May 19, 2024

DealBook: Morgan Stanley Profit Falls 48%

Morgan Stanley, which like its peers is still feeling the aftereffects of the financial crisis, posted first-quarter earnings on Thursday of $736 million, down 48 percent from the period a year earlier, and it recorded a $655 million loss from a Japanese joint venture.

While Morgan Stanley’s quarterly profit of 50 cents a share is down from the first quarter of 2010, when the company earned 99 cents a share, it beat analysts’ expectations of 35 cents, according to Thomson Reuters.

Morgan Stanley’s chief executive, James P. Gorman, said he was “disappointed” with the loss in the Japanese unit, but emphasized in a statement that the company “continued to strengthen our client franchise and delivered solid results across many of our businesses.”

A number of its major units, including global wealth management, experienced a rise in net revenue. In fixed income and commodities sales and trading, however, net revenue fell to $1.8 billion from $2.7 billion in the period a year earlier.

The firm’s return on equity, an important measure of profitability, was 6 percent in the quarter compared with 16 percent in the period a year earlier. This number has fallen sharply across the industry in recent years.

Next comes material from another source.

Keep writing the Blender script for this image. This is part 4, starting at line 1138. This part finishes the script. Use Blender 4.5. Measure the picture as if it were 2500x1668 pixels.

In the aftermath of the financial crisis, Wall Street banks are required by regulators to limit leverage and keep more capital on hand in case of another economic shock — all of which is weighing on profit in a sluggish economic environment.

Morgan Stanley’s results come just two days after Goldman Sachs posted profit of $1.56 a share, which was down 21 percent from the period a year earlier but nearly double analysts’ expectations. Citigroup and JPMorgan Chase have also recently reported earnings, and both lamented a tough economic environment.

Like its rivals, Morgan Stanley has had a difficult time recovering from the financial crisis. Mr. Gorman, who moved into the bank’s top spot in January 2010, has tried to retool the business, with a flurry of management changes and a hiring spree to bolster its trading business. Even so, the company’s stock price is lower than when Mr. Gorman took over.

Morgan’s stock closed at $26.04 on Wednesday. Shares of the investment bank moved up in premarket trading on news of better-than-expected results.

Mr. Gorman has been weighed down by a number of issues, many of which he inherited. Among the biggest: a dividend that the firm must pay to the Mitsubishi UFJ Financial Group of Japan. Morgan Stanley’s relationship with Mitsubishi UFJ was struck during the credit crisis, when Morgan accepted a $9 billion lifeline from the bank. The bank just renegotiated its stake with Mitsubishi, a move that will cuts its $800 million dividend payments, but dilute shareholders.

At the same time, Morgan Stanley set up two joint ventures with Mitsubishi to increase its presence in Japan. One of those initiatives, the one Morgan Stanley does not control, took a loss for the quarter.

The results in fixed income and commodities were clearly a disappointment, too, with net revenue down 33 percent. Morgan said the weak performance reflected a drop in credit products, which was partly offset by a jump in interest rate products. That helped drag down the overall institutional securities group, where revenue fall to $3.59 billion from $5.34 billion in the period a year earlier.

The one bright spot in institutional securities was investment banking, which reported first-quarter revenue of $1.2 billion, up 15 percent from the period a year earlier.

Asset management posted net revenue of $626 million for the period, down 4 percent.

In the global wealth management division, which includes Morgan Stanley Smith Barney, revenue increased to $3.4 billion from $3.1 billion in the period a year earlier.

In the first quarter, the firm set aside $4.3 billion for compensation, 56 percent of its net revenue. This number is widely watched on Wall Street, as Morgan Stanley has come under fire in recent years from shareholders for its compensation levels. In 2010, Morgan Stanley paid 51 percent of its revenue to employees, down from 62 percent in 2009.